しかし武家が台頭し女性も再び表舞台に出て来るようになると、後ろ姿へのこだわりは薄れていきます。

下着だった小袖が表着として発達し、衣全体に柄を描き出したり、下着の襟に豪華な生地をつかって顔まわりを華やかにするようなファッションも楽しむようになるんです。

髪型も庶民はどんどん高く結い上げたりカラフルな組紐で飾ったり、ロザリオなどの舶来品を身に付けたり…

安土桃山時代から江戸時代へ

「内にこもるか外に出て行くか」でファッションの嗜好が変わっていくというのがわかりやすいですね。

そして戦国時代を経て平和になった江戸時代、ファッションは目覚ましい発展を遂げます。

ここでまた不思議で興味深いのは、江戸時代には女性も顔を出して外出できるんですよ。それでもどんどん帯も髪型も後ろへ、後ろへ…

「見返り美人」どころじゃなくて、まるで「後ろ姿を褒められてこそ本物の美人!」と言わんばかり。

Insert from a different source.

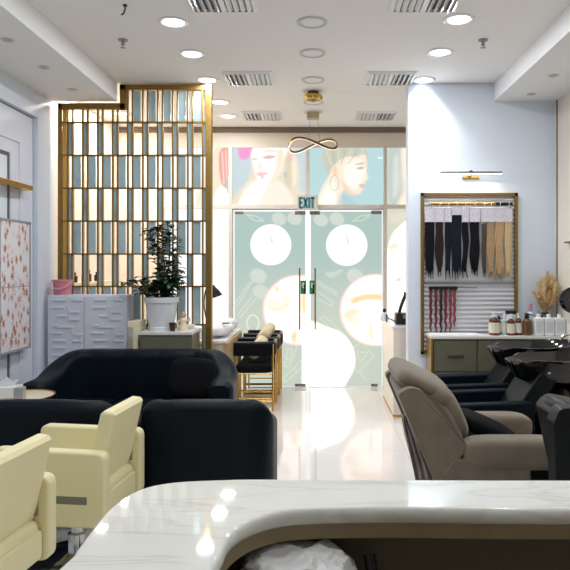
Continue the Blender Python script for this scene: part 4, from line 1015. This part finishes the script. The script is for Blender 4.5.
mt = Matrix.Rotation(math.radians(-16), 4, 'X') @ Matrix.Rotation(math.radians(4), 4, 'Y')
pc = MB().sq((X(193, 5.5), 5.50, .655), (.43, .12, .36), .55, .45, 28, 16, mtx=mt)
tag(obj('throw_pillow', pc, M_black), 'square black pillow leaning on the right side of the sofa back', 'pillow')

# ------------------------------------------------------------- two tub armchairs, backs to the camera
def armchair(x0, x1, lb):
    r = thing('tub_armchair', lb, 'armchair', ((x0+x1)/2, 4.2, 0), 'navy tub armchairs')
    obj('back_and_arms', tub(MB(), x0, x1, 3.88, 4.5, .27, .15, .05, lambda s: .80-.012*sm(.1, .4, s)-.19*sm(.40, .80, s)), M_navy, r)
    obj('seat_cushion', MB().sq(((x0+x1)/2, 4.26, .38), (x1-x0-.29, .5, .17), .4, .35, 30, 12), M_navy, r)
    obj('base', B(x0+.12, x1-.12, 4.02, 4.46, .05, .31, bev=.02), M_navy, r)
    for x in (x0+.09, x1-.09): 
        for y in (4.12, 4.44): obj('foot', MB().cyl((x, y, 0), (x, y, .07), .02), M_blackp, r)
    return r
armchair(X(134, 3.95), X(273, 4.02), 'dark navy tub armchair seen from behind, beside the walkway')
armchair(-2.36, X(124, 3.95), 'dark navy tub armchair seen from behind, at the left by the wall')

# ------------------------------------------------------------- round side table and tissue box
tx, ty, tz, tr = -2.29, 4.83, .635, .245
tb = thing('side_table', 'round marble side table with gold rim in front of the sofa arm', 'table', (tx, ty, 0))
obj('table_top', MB().lathe([(.001, tz-.03), (tr-.01, tz-.03), (tr-.01, tz), (.001, tz)], (tx, ty, 0), 48), mat('pale_stone', (226, 214, 190), .18, var=(5, .08)), tb)
obj('gold_rim', MB().lathe([(tr-.012, tz-.035), (tr, tz-.035), (tr, tz+.008), (tr-.012, tz+.008), (tr-.012, tz-.035)], (tx, ty, 0), 48), M_brass, tb)
for k in range(3):
    a = k*2*PI/3+.4; obj('leg', MB().cyl((tx+.12*math.cos(a), ty+.12*math.sin(a), tz-.03), (tx+.19*math.cos(a), ty+.19*math.sin(a), 0), .009), M_brass, tb)
tq = Vector((X(8, 4.8), 4.8, tz+.001))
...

奈良時代以降全く女性のファッションに登場しなくなっていたアクセサリーも、大きく複雑な形状になっていく髷を支え飾るための「かんざし」や「櫛」が、それはそれはすばらしい職人技で作り出されていきます。

どうしてなんでしょう?

帯は、当初、適当な紐で括るだけだったのがより華やかさを出すためにどんどん太く重いものになっていった結果、前結びでは日常生活に支障をきたすようになったことが理由だと思われます。

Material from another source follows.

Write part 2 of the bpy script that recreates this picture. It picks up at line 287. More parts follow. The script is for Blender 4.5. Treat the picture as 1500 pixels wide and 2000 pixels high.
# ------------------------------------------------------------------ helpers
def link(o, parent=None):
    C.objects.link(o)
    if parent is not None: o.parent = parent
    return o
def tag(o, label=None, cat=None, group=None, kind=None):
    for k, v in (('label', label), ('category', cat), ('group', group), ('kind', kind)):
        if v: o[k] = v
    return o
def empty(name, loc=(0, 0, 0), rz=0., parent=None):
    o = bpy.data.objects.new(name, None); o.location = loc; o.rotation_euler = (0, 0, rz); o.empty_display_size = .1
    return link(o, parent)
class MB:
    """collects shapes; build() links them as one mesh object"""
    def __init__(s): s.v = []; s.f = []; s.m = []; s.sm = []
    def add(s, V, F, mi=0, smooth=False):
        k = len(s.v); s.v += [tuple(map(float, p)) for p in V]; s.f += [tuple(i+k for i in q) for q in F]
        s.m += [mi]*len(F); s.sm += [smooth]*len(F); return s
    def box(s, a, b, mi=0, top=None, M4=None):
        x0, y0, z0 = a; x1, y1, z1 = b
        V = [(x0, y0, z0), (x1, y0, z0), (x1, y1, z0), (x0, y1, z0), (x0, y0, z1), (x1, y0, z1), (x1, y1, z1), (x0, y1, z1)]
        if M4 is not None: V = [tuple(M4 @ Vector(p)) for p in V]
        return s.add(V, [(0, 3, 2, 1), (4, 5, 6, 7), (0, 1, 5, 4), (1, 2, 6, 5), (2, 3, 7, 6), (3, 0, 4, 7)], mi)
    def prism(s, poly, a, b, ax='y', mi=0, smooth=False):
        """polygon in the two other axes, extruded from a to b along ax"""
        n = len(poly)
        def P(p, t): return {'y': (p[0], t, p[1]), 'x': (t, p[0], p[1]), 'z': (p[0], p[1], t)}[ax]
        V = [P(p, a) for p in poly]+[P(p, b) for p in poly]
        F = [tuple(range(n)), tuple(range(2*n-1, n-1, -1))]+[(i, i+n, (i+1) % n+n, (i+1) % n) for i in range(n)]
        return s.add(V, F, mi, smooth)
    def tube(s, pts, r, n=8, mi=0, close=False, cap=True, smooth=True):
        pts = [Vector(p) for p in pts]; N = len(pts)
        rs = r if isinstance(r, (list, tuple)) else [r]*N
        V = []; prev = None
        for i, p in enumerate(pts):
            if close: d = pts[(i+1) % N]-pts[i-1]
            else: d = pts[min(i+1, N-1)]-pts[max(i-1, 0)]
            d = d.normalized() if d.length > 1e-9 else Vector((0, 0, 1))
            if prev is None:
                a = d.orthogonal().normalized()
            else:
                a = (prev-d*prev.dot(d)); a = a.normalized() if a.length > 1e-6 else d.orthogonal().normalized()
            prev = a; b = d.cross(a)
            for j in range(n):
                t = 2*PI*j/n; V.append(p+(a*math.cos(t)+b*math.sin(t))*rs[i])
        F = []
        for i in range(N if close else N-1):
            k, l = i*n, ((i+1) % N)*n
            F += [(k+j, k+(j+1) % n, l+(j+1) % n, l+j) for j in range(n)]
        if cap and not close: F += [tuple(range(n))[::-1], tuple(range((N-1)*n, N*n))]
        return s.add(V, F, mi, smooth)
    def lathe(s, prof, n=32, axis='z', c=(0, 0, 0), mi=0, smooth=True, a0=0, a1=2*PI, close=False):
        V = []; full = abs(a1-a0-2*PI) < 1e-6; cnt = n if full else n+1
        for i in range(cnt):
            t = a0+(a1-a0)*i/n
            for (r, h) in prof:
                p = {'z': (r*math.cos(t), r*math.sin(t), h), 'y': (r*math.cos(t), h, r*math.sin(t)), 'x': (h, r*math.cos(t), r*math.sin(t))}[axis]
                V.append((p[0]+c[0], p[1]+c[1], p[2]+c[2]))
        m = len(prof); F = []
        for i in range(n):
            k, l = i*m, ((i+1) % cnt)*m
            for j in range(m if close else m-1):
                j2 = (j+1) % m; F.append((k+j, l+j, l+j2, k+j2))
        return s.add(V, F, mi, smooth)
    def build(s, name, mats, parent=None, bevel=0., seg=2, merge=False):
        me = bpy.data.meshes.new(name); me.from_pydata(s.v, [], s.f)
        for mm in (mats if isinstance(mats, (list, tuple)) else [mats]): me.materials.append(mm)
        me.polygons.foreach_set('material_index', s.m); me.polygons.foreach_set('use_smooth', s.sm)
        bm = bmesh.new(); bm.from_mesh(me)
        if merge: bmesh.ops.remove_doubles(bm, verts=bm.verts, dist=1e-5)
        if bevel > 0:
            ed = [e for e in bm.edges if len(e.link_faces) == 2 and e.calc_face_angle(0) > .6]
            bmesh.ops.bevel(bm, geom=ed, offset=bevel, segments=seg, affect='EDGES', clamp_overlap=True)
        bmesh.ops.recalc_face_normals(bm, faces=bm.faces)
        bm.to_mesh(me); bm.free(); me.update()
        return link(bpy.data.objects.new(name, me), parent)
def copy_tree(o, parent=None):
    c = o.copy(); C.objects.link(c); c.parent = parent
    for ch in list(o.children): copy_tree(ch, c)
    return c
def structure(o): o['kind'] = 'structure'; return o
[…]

実際、江戸時代中期以降、帯を前結びにしているのは、遊女や裕福な高齢者ぐらいですね。

そして髪型は、つと(関東では「たぼ」)が関係あるのではないかと思っています。

どうしても重みで落ちてきてしまう後ろ髪の膨らみをあえてデザインとして利用し、バランスをとって髷が後ろに大きく張り出していったのかな、と。

日本髪についての考察

これは私の憶測ですので、いつか結髪師さんにお話しをうかがってみたいところです。

こうして見ると、平安時代とは違い実利的な側面でできあがっていったような江戸時代の後ろ姿文化ですが、実はとても日本人らしい価値観があることに気がつきました。

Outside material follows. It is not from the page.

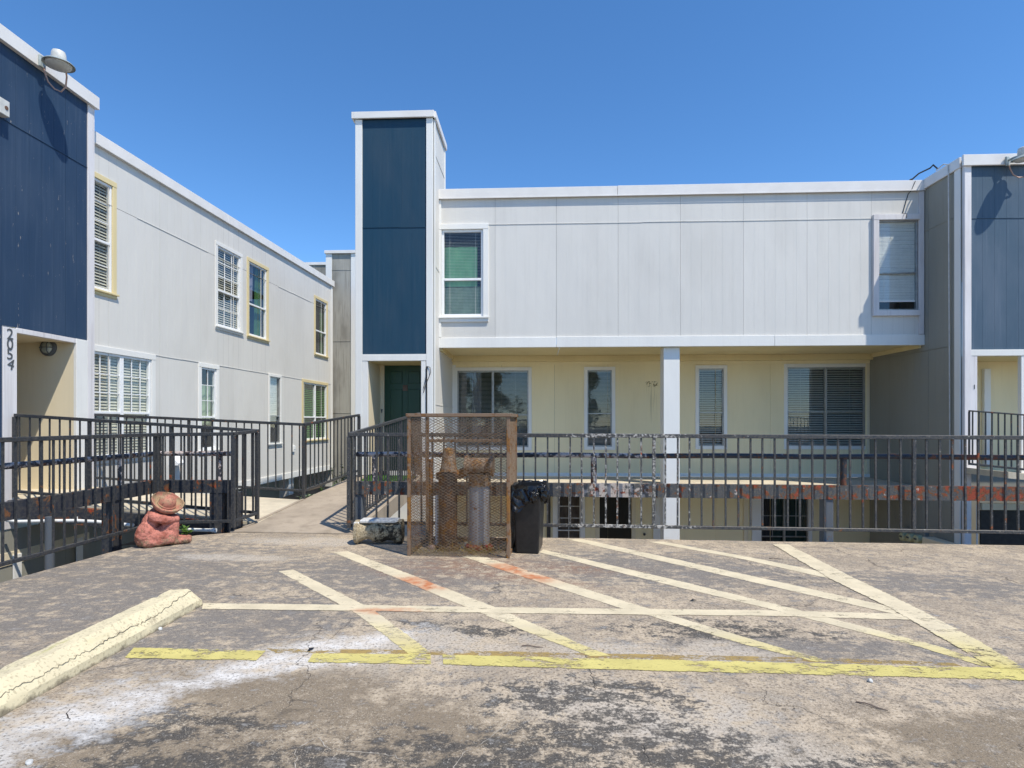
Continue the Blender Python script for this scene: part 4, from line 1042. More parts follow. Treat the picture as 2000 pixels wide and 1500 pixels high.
# ================================================================== CRASH BARRIERS (steel channel on posts with a pipe over it)
def channel(p, q, z0, z1, depth, parent, mat, name='beam', side=1):
    p, q = Vector(p), Vector(q); d = (q - p).normalized(); nrm = Vector((-d.y, d.x)) * side
    mb = MB(); t = 0.012
    def slab(o0, o1, za, zb):
        i = len(mb.v)
        for c in (p, q):
            for o in (o0, o1):
                for z in (za, zb): mb.v.append((c.x + nrm.x * o, c.y + nrm.y * o, z))
        mb.f += [(i, i+1, i+3, i+2), (i+4, i+6, i+7, i+5), (i, i+4, i+5, i+1), (i+2, i+3, i+7, i+6), (i+1, i+5, i+7, i+3), (i, i+2, i+6, i+4)]
    slab(0, t, z0, z1); slab(t, depth, z1 - t, z1 - 0.0005); slab(t, depth, z0 + 0.0005, z0 + t)
    return part(mb, name, mat, parent)
bar1 = thing('crash_barrier', 'rusty peeling steel channel and pipe barrier running behind the long railing', 'barrier', (2, 6.9, 0))
by0 = lambda x: ry(x) + 0.075
zb0, zb1 = 0.470, 0.628
channel((-2.20, by0(-2.2)), (10.2, by0(10.2)), zb0, zb1, 0.075, bar1, 'beam_peeling')
zp = 0.955
part(MB().tube([(-2.2 + i * 0.31, by0(-2.2 + i * 0.31) + 0.04, zp + 0.004 * math.sin(i)) for i in range(41)], 0.030, 12), 'pipe_rail', 'pipe_peeling', bar1)
for u in (1160, 1640, 727):
    x = onY(u, 900, 6.75).x
    part(MB().tube([(x, by0(x) + 0.04, zb1 - 0.005), (x, by0(x) + 0.04, zp - 0.02)], 0.036, 12), 'stub_post', 'pipe_peeling', bar1)
for u in (1610, 694):
    x = onY(u, 1000, 6.75).x
    mb = MB(); mb.box(x - 0.055, x + 0.055, by0(x) + 0.013, by0(x) + 0.123, -0.30, zb0 - 0.002)
    part(mb, 'post', 'post_grey', bar1, bevel=0.006)
    part(MB().box(x - 0.10, x + 0.10, by0(x) - 0.02, by0(x) + 0.2, -0.315, -0.3), 'base_plate', 'post_grey', bar1, bevel=0.003)
bar2 = thing('crash_barrier', 'dark steel barrier with orange rust patches along the left deck edge behind the statue', 'barrier', (-4.8, 5, 0), )
X2 = -4.715
channel((X2, 2.6), (X2, 6.90), zb0, zb1 + 0.005, 0.075, bar2, 'beam_navy')
channel((X2 + 0.08, 6.87), (-3.74, 6.89), zb0, zb1, 0.075, bar2, 'beam_navy')
pp = [(X2 - 0.03, 2.6 + i * 0.3, zp) for i in range(15)] + [(X2 + 0.0, 6.92, zp), (X2 + 0.07, 6.93, zp)] + [(X2 + 0.07 + i * 0.15, 6.93, zp) for i in range(1, 6)] + [(-3.80, 6.93, zp)]
part(MB().tube(pp, 0.030, 12), 'pipe_rail', 'pipe_peeling', bar2)
for (x, y) in ((X2 - 0.03, 6.30), (-3.96, 6.93), (X2 - 0.03, 4.2)):
    part(MB().tube([(x, y, zb1), (x, y, zp - 0.02)], 0.034, 12), 'stub_post', 'pipe_peeling', bar2)
for (x0, x1, y0, y1) in ((-4.06, -3.90, 6.89, 7.03), (-4.86, -4.73, 6.15, 6.30), (-3.885, -3.74, 6.965, 7.10)):
    part(MB().box(x0, x1, y0, y1, -0.6 if y0 < 6.5 else -0.12, zb0 - 0.001), 'post', 'beam_navy', bar2, bevel=0.006)
part(MB().box(-4.45, -3.70, 6.90, 7.08, -0.30, -0.12), 'sill_beam', 'beam_navy', bar2, bevel=0.006)

# steel pole and white drain pipes under the side ramp
p = onY(97, 1060, 6.9)
tag(put('steel_pole', MB().tube([(p.x, 6.9, -2.95), (p.x, 6.9, 0.16)], 0.05, 16).mesh('steel_pole', 'post_grey')), 'round blue-grey steel pole holding up the side ramp, left edge', 'pole')
pts = [onY(u, v, 6.98) for u, v in ((14, 1016), (36, 1019), (90, 1017.5), (150, 1017), (190, 1019), (228, 1023), (260, 1026))]
dp = thing('drain_pipe', 'white plastic drain pipe bowed along the side ramp edge behind the left railing', 'pipe', pts[0])
part(MB().tube(pts, 0.022, 12), 'pipe', 'pvc_white', dp)
part(MB().tube([pts[3] + Vector((0, 0, 0.01)), pts[3] + Vector((0, 0, 0.05))], 0.012, 8), 'strap', 'pvc_white', dp)
a, b = onY(345, 1033, 6.86), onY(420, 1036, 6.86)
dp2 = thing('drain_pipe', 'short white drain pipe lying at the slab edge right of the statue', 'pipe', a)
part(MB().tube([a - Vector((0.4, 0, 0)), b], 0.022, 12), 'pipe', 'pvc_white', dp2)
part(MB().tube([b - Vector((0.03, 0, 0)), b + Vector((0.012, 0, 0))], 0.029, 12), 'pipe_cap', 'pvc_white', dp2)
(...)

後ろ姿というのは、鏡で見ないかぎり自分では見えません。

顔周りや胸元を飾るファッションは当然自分の目で見ることができますよね。
ネイルをしたことがある方ならわかると思いますが、綺麗に仕上がった手元が目に入るたびに気分が上がりませんか?

ファッションって、自己満足上等、綺麗になった自分を愛でる部分があると思うんです。

でも後ろ姿って、主に見るのは他人です。
日本女性のファッションは、常に他人の視線を意識しているのではないでしょうか?

「他人の目を気にする」というのは日本人の悪いところとして言及されることが多いですが、単一民族で島国という独特な環境で、周囲の人たちと協調しながらやっていく中では必要不可欠な感覚だったのだろうと思います。

この価値観は現代の着物の約束事にもよくあらわれている部分なので、次回詳しく考察してみたいと思います!